Cosmic Connie said...

Actually, I don't often find parables inspiring or terribly useful, whether they're Buddhist or Christian or New Age. But I see the point Ron was trying to make, although I also think the monk was behaving kind of like a stoned person. (Recreational drugs can be a way of being "in the moment," though not a way I'd normally recommend.)

I think that most of us -- Buddhists, Christians, agnostics, cynics, or even Eckhart Tolle fans -- find it a challenge to truly "live in the moment" unless (1) our survival is at stake; or (2) our senses are pleasurably engaged in some way (e.g., good sex or a good meal). To put it in simplistic terms, I'm sure that has something to do with the way our brains are wired. (acd, weigh in here.)

In everyday life, we're very often on auto-pilot -- like Adam Sandler's character in the movie "Click" -- thinking about the past or the future but not necessarily appreciating or using the present moment to its fullest. I think we miss a lot that way, like Sandler’s character, who, thanks to a magical remote control, "clicked" away entire years of his life.

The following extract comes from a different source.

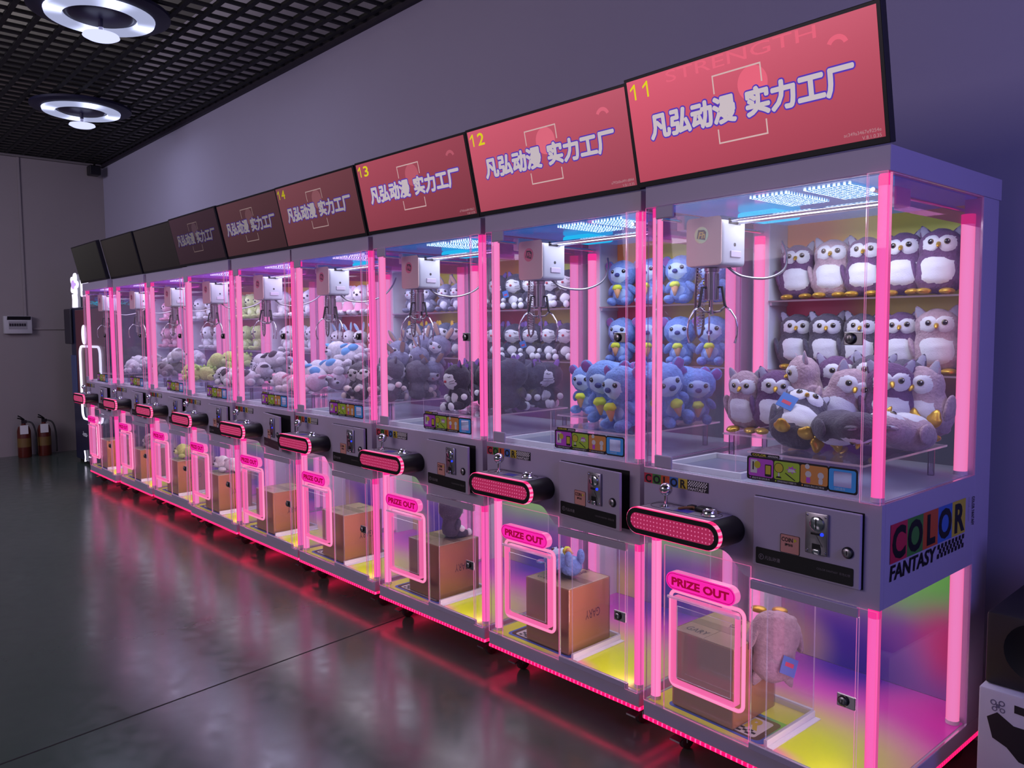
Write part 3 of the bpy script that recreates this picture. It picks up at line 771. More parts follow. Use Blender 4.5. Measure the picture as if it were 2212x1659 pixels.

One of the presumed advantages of having a big brain is that we are able to think about the consequences of our actions, to plan for the future, and, theoretically anyway, to learn from our past screw-ups. Unfortunately, many of us expend way too much brain power worrying about the future or fretting about the past, while not doing anything about it. And that does "pollute" the present.

At any rate, I don’t think that the ability to "live in the now" in everyday life is necessarily contradictory to wise planning for the future. But damned if I've been able to find that balance so far.